Piedra preciosa —la prosa del maestro Sierra— para la joyería de una época, es un aporte al patrimonio patrio. El otro gran maestro, Ignacio Manuel Altamirano, el reconciliador de un país durante las discordias civiles, presidía por 1868, las Veladas literarias, que no tenían mandarines, ni se sujetaban a reglamento alguno: «No se designan trabajos, ni se inspeccionan concurrentes, ni solicitan protección de nadie, ni la necesitan». El joven bachiller Justo Sierra Méndez acababa de cumplir 20 años y solicitó su ingreso en aquel cenáculo romántico.
Sin olvidar a Hugo, Sierra llevaba en su mochila de sorpresas otras lecturas —su propio bastón de mariscal— portador de cambios y audacias. Los Cuentos románticos —aleph de su prosa— abren la perspectiva de otra manera de narrar. Una buena parte de los quince relatos que integran el volumen fueron escritos entre 1868 y 1873, cuando el autor andaba entre los veinte y los veinticinco años. Estas primeras narraciones fueron publicadas como Conversaciones del domingo en el folletín de El Monitor Republicano. El libro se editó a instancias de Raúl Mille, y a él está dedicada la colección de cuentos, que el autor confiesa «bien había podido intitular románticamente Amor y muerte». La dedicatoria es de junio de 1895 y la primera edición de la Librería de la Vda. de Ch. Bouret, París-México (con un retrato del autor) de 1896. La segunda edición de Editorial México (República de Chile N.º 7), México, 1934: es reproducción de la anterior. La de Editorial Porrúa (Colección de Escritores Mexicanos N.º 36) edición y prólogo de Antonio Castro Leal, es de 1946. «He querido —dice el autor de estos cuentos impregnados de lirismo sentimental— que, menos el último, cada uno de ellos llevase el nombre de alguno de los amigos de mi primera edad, pues con ellos sentí y viví estos poemillas en prosa, y escogí estos nombres entre los de mis camaradas muertos, por superstición piadosa». Aquí el anonimato de unas lápidas bajo sus nombres verdaderos.

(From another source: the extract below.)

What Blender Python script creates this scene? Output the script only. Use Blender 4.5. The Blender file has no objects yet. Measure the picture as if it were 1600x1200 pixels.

En verdad, los cuentos de Sierra no son sólo románticos sino deliberadamente románticos. Tal vez, por ello, por esa especie de intencionalidad tardía —que siempre da distancia—, los textos se desrromantizan al cobrar conciencia de que si algo les es propio no les es necesariamente connatural. Pero la prueba de su distancialidad está, sin embargo, en otra parte. Ya se ha observado el fenómeno, pero no se ha descrito explícitamente. «Para dar todo su valor a estas fantasías románticas —dice Antonio Castro Leal— hay que colocarlas en el momento histórico a que pertenecen, hay que recordar que esas frases musicales y sugerentes, ese estilo nervioso y flexible, ese tono insinuante y lírico aparecen en la literatura mexicana cuando Manuel Gutiérrez Nájera —que realiza en definitiva la modernización de nuestra prosa— no había salido todavía de la escuela». Esto es cierto, pero más aún, no sólo el lenguaje en cuanto tal cobra conciencia de su valor de testimonio sino que en él concurren todos los valores de la búsqueda.
El artificio estructural no es poca cosa en los cuentos de Sierra: el relato diferido pasa de una voz a otra, de una informante que se abre al siguiente, y éste toma el hilo argumental en un plano de articulación distinta. Por ejemplo, en «La fiebre amarilla» o «En Jerusalén», donde los cortes del seguimiento temporal son las claves del progreso narrativo. Más aún, en «El velo del templo», cuando las actitudes de los actantes tienen como referente un paisaje histórico que difumina con sabiduría el código cultural —topológico y onomástico— en el que se mueven las sombras temporales. A todo ello debe adunarse lo ya observado sobre el uso del lenguaje y la presencia de geografías exóticas en su entrevero con las nacionales.